Question

Prove that $\sqrt{3}$ is an irrational number.

Answer 1

Step 1: Assume the opposite (proof by contradiction):
To demonstrate that $ \sqrt{3} $ is irrational, we commence by assuming its opposite: that $ \sqrt{3} $ is a rational number.
This implies $ \sqrt{3} $ can be represented as the ratio of two integers, $ p $ and $ q $, where $ p $ and $ q $ are coprime (sharing no common factors other than 1) and $ q eq 0 $.
Our initial assumption is therefore:
\[ \sqrt{3} = \frac{p}{q} \] with $ p, q \in \mathbb{Z} $ and $ \gcd(p, q) = 1$.

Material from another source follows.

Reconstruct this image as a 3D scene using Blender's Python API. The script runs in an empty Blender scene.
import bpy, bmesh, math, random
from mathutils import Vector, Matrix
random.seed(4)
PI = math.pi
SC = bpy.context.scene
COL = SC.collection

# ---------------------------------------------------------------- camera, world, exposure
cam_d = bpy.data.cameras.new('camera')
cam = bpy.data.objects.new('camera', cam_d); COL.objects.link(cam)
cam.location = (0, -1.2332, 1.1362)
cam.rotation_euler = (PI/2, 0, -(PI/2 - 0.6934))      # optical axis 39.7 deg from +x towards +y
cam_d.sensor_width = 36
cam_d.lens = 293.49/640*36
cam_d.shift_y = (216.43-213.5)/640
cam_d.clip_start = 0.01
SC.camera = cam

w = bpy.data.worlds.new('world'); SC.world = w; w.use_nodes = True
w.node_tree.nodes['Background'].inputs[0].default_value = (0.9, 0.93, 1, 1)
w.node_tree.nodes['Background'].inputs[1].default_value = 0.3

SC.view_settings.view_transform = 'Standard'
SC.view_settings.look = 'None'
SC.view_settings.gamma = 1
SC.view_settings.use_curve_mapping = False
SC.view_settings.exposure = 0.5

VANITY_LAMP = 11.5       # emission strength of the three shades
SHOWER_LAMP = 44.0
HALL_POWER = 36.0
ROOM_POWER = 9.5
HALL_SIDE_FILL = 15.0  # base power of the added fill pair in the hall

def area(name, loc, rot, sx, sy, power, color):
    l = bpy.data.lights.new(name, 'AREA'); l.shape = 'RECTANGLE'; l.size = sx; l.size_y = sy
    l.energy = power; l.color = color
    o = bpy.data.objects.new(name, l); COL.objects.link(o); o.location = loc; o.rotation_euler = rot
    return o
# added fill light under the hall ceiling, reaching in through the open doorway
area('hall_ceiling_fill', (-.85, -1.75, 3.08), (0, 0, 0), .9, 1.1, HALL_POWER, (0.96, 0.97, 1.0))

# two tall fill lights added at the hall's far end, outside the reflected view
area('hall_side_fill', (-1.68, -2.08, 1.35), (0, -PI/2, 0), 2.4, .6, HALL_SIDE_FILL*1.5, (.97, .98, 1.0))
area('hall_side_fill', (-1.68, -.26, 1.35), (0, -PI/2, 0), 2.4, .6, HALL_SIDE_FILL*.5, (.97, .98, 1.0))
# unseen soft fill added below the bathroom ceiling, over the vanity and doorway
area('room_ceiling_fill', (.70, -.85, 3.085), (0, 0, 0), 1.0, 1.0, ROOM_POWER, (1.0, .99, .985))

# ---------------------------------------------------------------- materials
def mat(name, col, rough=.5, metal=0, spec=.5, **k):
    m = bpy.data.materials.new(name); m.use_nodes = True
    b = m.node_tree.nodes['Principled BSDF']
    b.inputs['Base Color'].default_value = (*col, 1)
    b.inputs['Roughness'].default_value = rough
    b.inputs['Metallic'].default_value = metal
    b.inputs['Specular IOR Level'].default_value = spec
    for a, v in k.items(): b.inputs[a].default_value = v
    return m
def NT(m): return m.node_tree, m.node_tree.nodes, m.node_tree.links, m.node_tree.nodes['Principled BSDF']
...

Step 2: Square both sides:
Squaring both sides of the equation eliminates the radical:
\[ 3 = \frac{p^2}{q^2} \] Multiplying by $ q^2 $ yields:
\[ 3q^2 = p^2 \] This equation signifies that $ p^2 $ is a multiple of 3, which consequently means $ p $ must also be a multiple of 3 (as if the square of an integer is divisible by 3, the integer itself must be).
Thus, we can express $ p $ as $ p = 3k $ for some integer $ k $.

Step 3: Substitute $ p = 3k $ into the equation:
Substituting $ p = 3k $ into $ 3q^2 = p^2 $ gives:
\[ 3q^2 = (3k)^2 = 9k^2 \] Dividing both sides by 3 results in:
\[ q^2 = 3k^2 \] This shows that $ q^2 $ is divisible by 3, implying that $ q $ is also divisible by 3.

Step 4: Contradiction:
We have now established that both $ p $ and $ q $ are divisible by 3. This directly contradicts our initial premise that $ p $ and $ q $ are coprime (having no common factors other than 1).
Therefore, our assumption that $ \sqrt{3} $ is rational must be incorrect.

Conclusion:
The derivation of a contradiction from the assumption that $ \sqrt{3} $ is rational leads us to conclude that $ \sqrt{3} $ is indeed irrational.